* Short problem: From the listing below, pull each line that includes "simple".

* Source material:
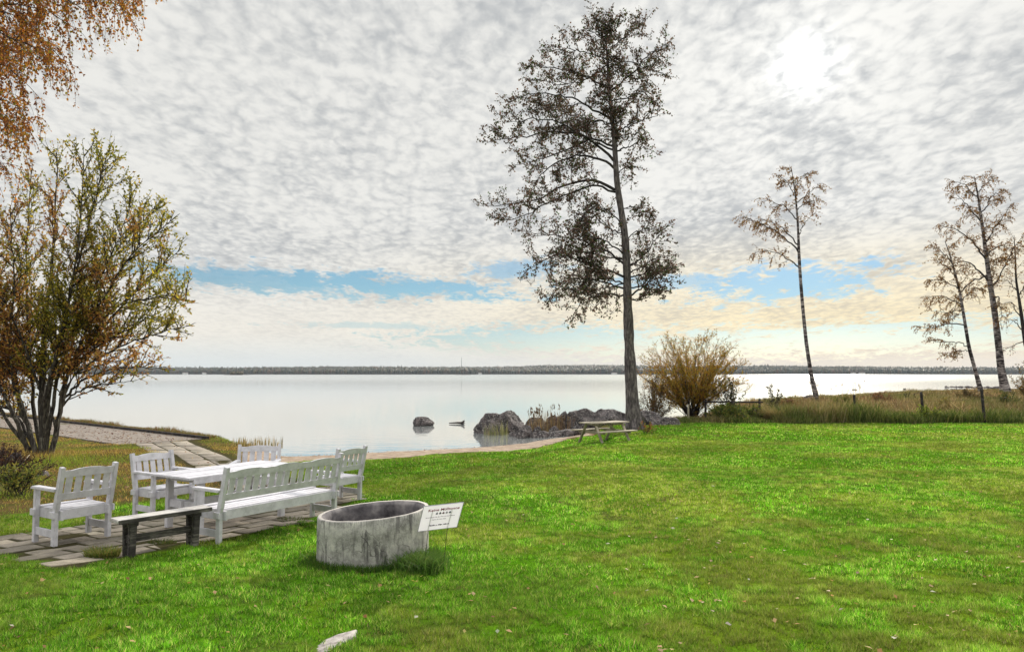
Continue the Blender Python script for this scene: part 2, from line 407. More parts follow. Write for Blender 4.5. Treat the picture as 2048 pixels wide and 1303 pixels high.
def m_concrete():
    m, nt = new_mat('cast_concrete'); q = NT(nt); v = q.coord()
    tc = q.n('ShaderNodeTexCoord'); sp = q.n('ShaderNodeSeparateXYZ'); q.l(tc.outputs['Object'], sp.inputs[0])
    n1 = q.noise(v, 7, 7, .75); n2 = q.noise(v, 70, 4, .7)
    c = q.ramp(n1, [(.32, (.16, .155, .14)), (.5, (.37, .36, .335)), (.66, (.56, .54, .49))])
    c = q.mix(q.ramp(n2, [(.60, 0.0), (.70, .75)]), c, (.07, .07, .065))
    ang = q.math('ARCTAN2', sp.outputs[1], sp.outputs[0])
    cb = q.n('ShaderNodeCombineXYZ'); q.l(q.math('MULTIPLY', ang, 3.2), cb.inputs[0]); q.l(q.math('MULTIPLY', sp.outputs[2], .9), cb.inputs[2])
    st = q.noise(cb.outputs[0], 2.4, 5, .6)                      # runs of dirt down the side
    blot = q.noise(v, 4.0, 3, .5)
    smask = q.math('MULTIPLY', q.ramp(st, [(.53, 0.0), (.62, 1.0)]), q.ramp(blot, [(.38, .25), (.60, 1.0)]))
    c = q.mix(q.math('MULTIPLY', smask, .8), c, (.07, .065, .065))
    # rim drips
    rim = q.math('MULTIPLY', q.ramp(sp.outputs[2], [(.44, 0.0), (.52, 1.0)]), q.ramp(q.noise(cb.outputs[0], 14, 3, .6), [(.45, 0.0), (.6, 1.0)]))
    c = q.mix(q.math('MULTIPLY', rim, .45), c, (.12, .12, .115))
    # cracks
    e = q.n('ShaderNodeTexVoronoi', feature='DISTANCE_TO_EDGE'); e.inputs['Scale'].default_value = 2.3
    dv = q.n('ShaderNodeVectorMath', operation='ADD'); q.l(v, dv.inputs[0])
    dn = q.n('ShaderNodeTexNoise'); dn.inputs['Scale'].default_value = 6; q.l(v, dn.inputs['Vector'])
    dm = q.n('ShaderNodeVectorMath', operation='SCALE'); dm.inputs['Scale'].default_value = .35; q.l(dn.outputs['Color'], dm.inputs[0]); q.l(dm.outputs[0], dv.inputs[1])
    q.l(dv.outputs[0], e.inputs['Vector'])
    crack = q.ramp(e.outputs['Distance'], [(.004, 1.0), (.012, 0.0)])
    crack = q.math('MULTIPLY', crack, q.ramp(blot, [(.45, 0.0), (.55, 1.0)]))
    c = q.mix(q.math('MULTIPLY', crack, .7), c, (.05, .045, .045))
    # the top edge is bare and paler
    geo = q.n('ShaderNodeNewGeometry'); s2 = q.n('ShaderNodeSeparateXYZ'); q.l(geo.outputs['Normal'], s2.inputs[0])
    c = q.mix(q.math('MULTIPLY', q.ramp(s2.outputs[2], [(.7, 0.0), (.9, 1.0)]), .7), c, (.50, .46, .42))
    h = q.math('ADD', q.math('MULTIPLY', n1, .6), q.math('MULTIPLY', n2, .5))
    q.out(q.principled(c, .9, q.bump(h, .7, .012), .2)); return m
M['concrete'] = m_concrete()
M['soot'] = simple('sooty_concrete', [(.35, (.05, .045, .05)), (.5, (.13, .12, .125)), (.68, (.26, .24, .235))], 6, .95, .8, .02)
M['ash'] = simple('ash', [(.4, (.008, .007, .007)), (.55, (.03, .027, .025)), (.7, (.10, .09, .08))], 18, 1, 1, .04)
def m_rock():
    m, nt = new_mat('granite'); q = NT(nt); v = q.coord(); n1 = q.noise(v, 2.2, 8, .7, .4); n2 = q.noise(v, 14, 6, .7)
    c = q.ramp(n1, [(.34, (.014, .012, .014)), (.47, (.050, .043, .045)), (.58, (.13, .11, .11)), (.68, (.27, .24, .23))])
    c = q.mix(q.ramp(n2, [(.54, 0.0), (.60, .8)]), c, (.34, .32, .30))
    c = q.mix(q.ramp(q.noise(v, 5, 4, .6), [(.55, 0.0), (.62, .6)]), c, (.11, .085, .08))
    f = q.math('ADD', n1, q.math('MULTIPLY', n2, .4)); q.out(q.principled(c, .85, q.bump(f, 1, .07), .25)); return m
M['rock'] = m_rock()
def m_bark(name, stops, scale, stretch, bump=.8, dist=.02):
    m, nt = new_mat(name); q = NT(nt); w = q.world(stretch); n = q.noise(w, scale, 6, .65, .2); n2 = q.noise(q.world(), 3, 4, .6)
    f = q.math('ADD', q.math('MULTIPLY', n, .75), q.math('MULTIPLY', n2, .25)); c = q.ramp(f, stops)
    q.out(q.principled(c, .9, q.bump(n, bump, dist), .15)); return m
M['alder_bark'] = m_bark('alder_bark', [(.36, (.030, .026, .030)), (.5, (.11, .095, .098)), (.64, (.25, .22, .215))], 3.4, (5, 5, 1.1))
M['grey_bark'] = m_bark('grey_bark', [(.38, (.020, .017, .016)), (.52, (.075, .068, .060)), (.66, (.22, .21, .17))], 5, (5, 5, 1))
M['dark_bark'] = m_bark('dark_bark', [(.38, (.012, .010, .010)), (.52, (.040, .034, .033)), (.68, (.13, .12, .105))], 5, (5, 5, 1))
def m_birch():
    m, nt = new_mat('birch_bark'); q = NT(nt); n = q.noise(q.world((1, 1, 3.4)), 1.9, 5, .7, .3); n2 = q.noise(q.world((1, 1, .5)), 1.2, 3, .5)
    f = q.math('ADD', q.math('MULTIPLY', n, .8), q.math('MULTIPLY', n2, .2))
    c = q.ramp(f, [(.45, (.025, .020, .022)), (.53, (.24, .21, .21)), (.62, (.46, .42, .41))]); q.out(q.principled(c, .8, None, .2)); return m
M['birch_bark'] = m_birch()
M['far'] = foliage('far_forest', .1)
def m_sign():
    m, nt = new_mat('sign_board'); q = NT(nt); n = q.noise(q.coord(), 8, 3, .5); c = q.ramp(n, [(.3, (.80, .77, .84)), (.7, (.86, .83, .90))])
    t = q.n('ShaderNodeBsdfTranslucent'); q.l(c, t.inputs[0]); ms = q.n('ShaderNodeMixShader'); ms.inputs[0].default_value = .36
    q.l(q.principled(c, .45, None, .25), ms.inputs[1]); q.l(t.outputs[0], ms.inputs[2]); q.out(ms.outputs[0]); return m
M['sign'] = m_sign()
M['sign_old'] = simple('sign_board', [(.3, (.86, .80, .95)), (.7, (.90, .84, .97))], 8, .45, .0)
def flat(name, c, rough=.6, metallic=0.0):
    m, nt = new_mat(name); q = NT(nt); n = q.noise(q.coord(), 30, 3, .6); cc = q.mix(n, tuple(k*.8 for k in c), tuple(min(1, k*1.2) for k in c))
    q.out(q.principled(cc, rough, None, .3, metallic)); return m
M['red_ink'] = flat('red_ink', (.28, .02, .03)); M['grey_ink'] = flat('grey_ink', (.22, .20, .25)); M['dark_ink'] = flat('dark_ink', (.03, .03, .045))
M['wire'] = flat('dark_wire', (.035, .035, .035), .5, .5)

# ------------------------------------------------------------------ ground
def grid_axis(pieces):
    out = []
    for a, b, s in pieces: out += list(np.arange(a, b, s))
    return np.array(out+[pieces[-1][1]])
gx = grid_axis([(-400, -120, 40), (-120, -40, 4), (-40, -18, .8), (-18, 14, .2), (14, 60, .6), (60, 120, 4), (120, 400, 40)])
gy = grid_axis([(-300, -20, 40), (-20, 0, 2), (0, 3, .5), (3, 45, .2), (45, 95, .7), (95, 400, 15)])
GX, GY = np.meshgrid(gx, gy); GZ = zg(GX, GY)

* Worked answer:
M['soot'] = simple('sooty_concrete', [(.35, (.05, .045, .05)), (.5, (.13, .12, .125)), (.68, (.26, .24, .235))], 6, .95, .8, .02)
M['ash'] = simple('ash', [(.4, (.008, .007, .007)), (.55, (.03, .027, .025)), (.7, (.10, .09, .08))], 18, 1, 1, .04)
M['sign_old'] = simple('sign_board', [(.3, (.86, .80, .95)), (.7, (.90, .84, .97))], 8, .45, .0)